Former spe­cial­ist group "Con­tex­tu­al Com­puter Sci­ence"

Designing technology for people

When planning for the Heinz Nixdorf Institute began over 30 years ago, it was clear that the seven endowed professorships would include a department of Computer Science and Society. To this day, it is undisputed that students, especially engineering students, should have a general grounding in ethics and knowledge of the effects and impact of their products.

However, the question of what kind of research methodology and research subject such a department of computer science should have remains largely open to this day. The heterogeneity of social problems and the associated different competence requirements across different disciplines made it difficult to develop a coherent self-image.

When this position was filled in 1992, the establishment of a suitable research approach was on the agenda. Instead of focussing on the almost immeasurable and diverse effects of computer science on society, the research perspective was focused on the concept of interactions between computer science systems and their development and application environment. Why are interactions so important? For many engineering disciplines, technology embodies materials science, i.e. the scientific characteristics and properties that are important for the design of technical devices and systems. The behaviour of the material is independent of the expectations and assumptions of both users and developers.

This is different in computer science. Its "material", from which the systems are constructed, is text. Symbolic descriptions are used on the one hand for communication between users and developers and for modelling the problem area, and on the other hand for formulating machine operations whose formal execution is used to control complex processes in technology, business and administration. As part of the modelling process, this material is imprinted with a wide range of assumptions that relate to human behaviour to a far greater extent than is the case in other engineering fields. In these cases, the behaviour of an IT system is no longer independent of human behaviour and this changes with the use of the software, the associated learning processes and other changes in the operational environment. As a result, the model is no longer adequate and has to be adapted - new versions are created. These interactions need to be recognised and understood at an early stage so that they can be taken into account as far as possible when developing a version.

A decisive difference to the term "impact" is that interactions have a retroactive effect, i.e. they have an influence on the IT systems and must therefore be appropriately recognised when designing them. Thus, a department within computer science was established that focuses on those effects that can be influenced by means of computer science. As a result, the research was primarily concerned with the question of how incorrect assumptions in the modelling and development of systems can be avoided from the outset as part of a hypothesis-driven technology design or how development processes can be designed in such an open way that errors can serve as a means of knowledge and thus flow into a continuous further development process - for example through evolutionary system design. The change of denomination to "Contextual Informatics" was intended to emphasise the associated focus on interactions in the context of production and use with regard to research activities.

In order to be able to focus on the corresponding interactions, we chose the support of knowledge work by computers as a subject area, as it manifests itself particularly concisely in use (software ergonomics), learning (e-learning), cooperative work (CSCW) or even today in the digital humanities (e-humanities). In all these processes, where the focus is on modelling the support of human mental activities and not on modelling the cognitive processes themselves, conceptual and methodological foundations are needed in order to derive and test design hypotheses.
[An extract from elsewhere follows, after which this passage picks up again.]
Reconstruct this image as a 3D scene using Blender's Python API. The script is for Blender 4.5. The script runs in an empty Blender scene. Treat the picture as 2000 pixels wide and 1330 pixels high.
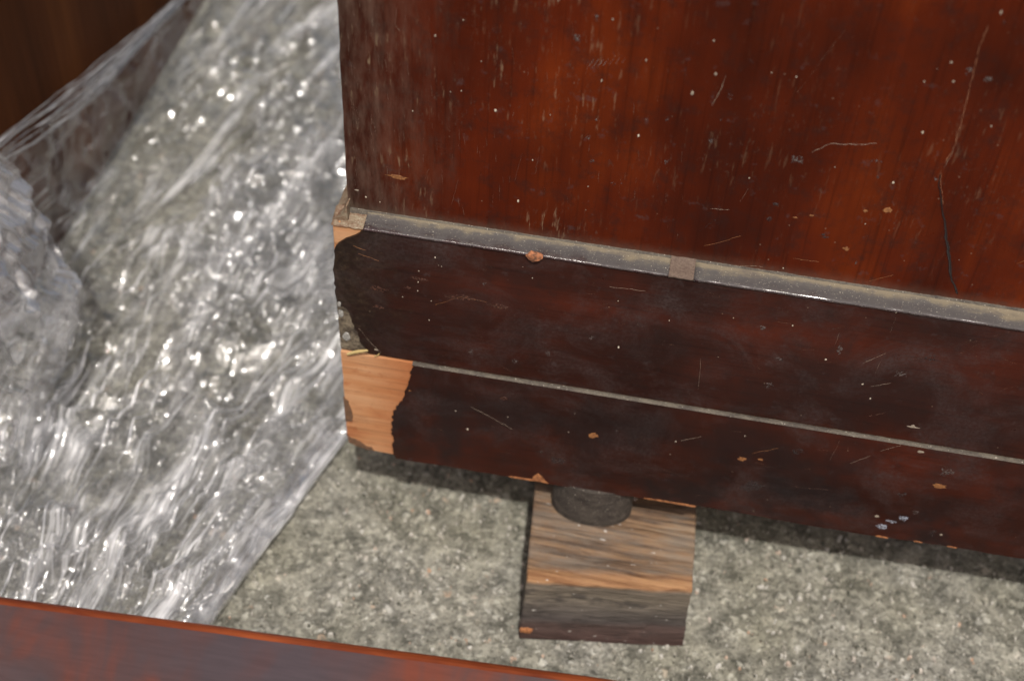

This requires a two-stage approach. Firstly, technical potentials must be identified on the basis of a contrastive conceptualisation. Contrastive does not mean comparing humans and machines as if they were functionally equivalent symbol-processing systems, but rather looking at the differences in the processes that make them what they are (evolution vs. construction). The aim is to replace human weaknesses and support their strengths. On the other hand, such a view must be linked to questions of practicability in the context of use, because potentials that are not designed to suit the situation or are not understood in use cannot develop any added value. Here, aspects such as suitability for everyday use, sustainability, universal availability and expandability or modifiability take centre stage. From an ethical perspective, it has always been crucial for us to increase the number of usage options and improve the implementation of the respective technical solutions.

This contextual perspective has enabled us to design and implement solutions that are clearly different from the "mainstream": instead of relying on interactive learning computers in the 1990s, we developed infrastructures that promote learning; instead of propagating the use of high-quality teaching materials on CD, we were the first in Germany to use the WWW in courses. We constructed real and virtual learning and working spaces that supported co-operation as well as hybrid laboratories. We deepened the experience we gained - mostly in interdisciplinary cooperation - in the context of a wide variety of fields of application, ranging from regional educational networks and in-company training to historical research on world cultural heritage and the creation of historical-critical digital music editions. Despite the many associated successes, the department seems to have outlived its usefulness, at least in terms of research. On the one hand, many research questions are now considered in the context of the respective application scenarios, such as "social media" (algorithm watch, socioinformatics). On the other hand, neighbouring disciplines, such as business informatics, are also increasingly turning to empirical approaches for hypothesis-driven technology design.

Regardless of how this development continues, as part of our activities at the Heinz Nixdorf Institute, we have built up technical infrastructures that have far outlasted our research purpose and are still in use today in the region (bid-owl), in the city (Lernstatt Paderborn) or, until recently, at Paderborn University (koaLA).